Analyst · FIG Partners. Please go ahead

Okay. And as you are nearing completion of selling the mortgage business, do you have a new estimate or another estimate on what your restructuring expenses might be in the second quarter?

Mark Mason

Analyst · FIG Partners. Please go ahead

We do. It was in my conference call comments. You can go back and look. Let me see if I can find them. Mark Ruh, do you remember those?

Mark Ruh

Analyst · FIG Partners. Please go ahead

Yeah, yeah.
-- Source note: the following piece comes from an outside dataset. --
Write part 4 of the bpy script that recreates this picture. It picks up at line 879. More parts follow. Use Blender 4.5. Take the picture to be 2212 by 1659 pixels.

It was $7 million to $12 million, Tim, is what we had in the script, is what we had expected in the range, we expect for the second quarter.

Timothy Coffey

Analyst · FIG Partners. Please go ahead

Okay. Yeah, I did have them in my notes. I apologize for that. And then one final question is…

Mark Mason

Analyst · FIG Partners. Please go ahead

Tim, just a caution on that number. To the extent that we close less of the branches that we're selling to HomeBridge than our current estimate, that number could go up.

Timothy Coffey

Analyst · FIG Partners. Please go ahead

Okay. All right. Okay. I think those were all my questions. Thank you.

Mark Mason

Analyst · FIG Partners. Please go ahead

All right. Thanks, Tim.

Operator

Operator

This concludes our question-and-answer session. I would like to turn the conference back over to Mark Mason for closing remarks.

Mark Mason

Analyst · D.A. Davidson. Please go ahead

Thank you again for attending and participating on our call this quarter. We look forward to speaking with you again after the second quarter results. Have a great day.

Operator

Operator

The conference is now concluded. Thank you for attending today's presentation. You may now disconnect.